Abstract:
The last two decades have been characterized by several financial disasters, large institutions collapsed proving that an insufficiency of financial risk management can cause huge losses and ripple effects throughout the financial markets.
Quantitative approaches to risk management gained popularity and have been widely adopted. Nowadays firms need to understand their ability to face risks and to manage them carefully. Above all, the financial markets turmoil highlighted the importance of counterparty credit risk which is one of the many complex areas of financial risk. The aim of this research is therefore the understanding, quantifying and being in control of counterparty credit risk.

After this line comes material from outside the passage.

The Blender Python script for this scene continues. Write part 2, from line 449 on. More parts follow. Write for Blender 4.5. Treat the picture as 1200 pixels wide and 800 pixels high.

Counterparty risk entails different risk types and is interrelated and sensitive to systemic risk. For this reason, the first chapter sets the scene and describes counterparty risk contextualizing the phenomena within the framework of other financial risks (market, liquidity, operational, credit) introducing fundamental concepts and terminologies such as VaR, expected exposure, mark to market and product coverages. The following two chapters are dedicated to the quantification of credit exposure and the related methodologies, systems and regulators requirements. Going deeply in the analysis it is showed that counterparty credit risk involves derivatives which if on the one hand fostered global financial markets, on the other have been disruptive causing massive losses. Specifically, the last part of the research investigates Credit Default Swaps and studies the influence of counterparty credit risk in the pricing of those fairly complex products. It is finally provided an empirical analysis that applies the discussed quantification methodologies to the reality.